All Now emerges, bold and bright, from a period of chaos, followed by a period of enforced quiet, for the band. The Staves released their third album Good Woman in February 2021. It was an album of love and loss, written during a disconcerting period of turmoil and pain. “There was a delayed reaction to trauma and these big changes out of your control,” says Jessica Staveley-Taylor of the period after Good Woman, as the band — like the rest of us — were forced to sit with their thoughts, while also processing the death of their mother and other seismic changes: Emily taking a backseat to focus on motherhood, while Camilla reckoned with her own mental and physical health issues — chronic pain and a series of operations due to endometriosis.

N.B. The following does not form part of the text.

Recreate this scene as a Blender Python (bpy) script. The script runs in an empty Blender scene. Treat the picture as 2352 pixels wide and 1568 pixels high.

After two years of deep solitude and pain following Good Woman, The Staves did what they know how to do best and got back to writing. The idea was to go against most of what they’d been doing for the last few years by going back to basics and focusing almost solely on each other and their guitars as a starting point. It began with Jess, navigating this new landscape by harnessing her creativity on her own at first in the studio in Hackney at the end of 2022, slowly luring Camilla back to the next chapter of The Staves, before reaching out once again to super-producer Congleton (Sharon Van Etten, Angel Olsen), who also worked on Good Woman.
The result? An album as rich and honest as the most profound music The Staves have scattered across albums for the last decade, collected here into something special.”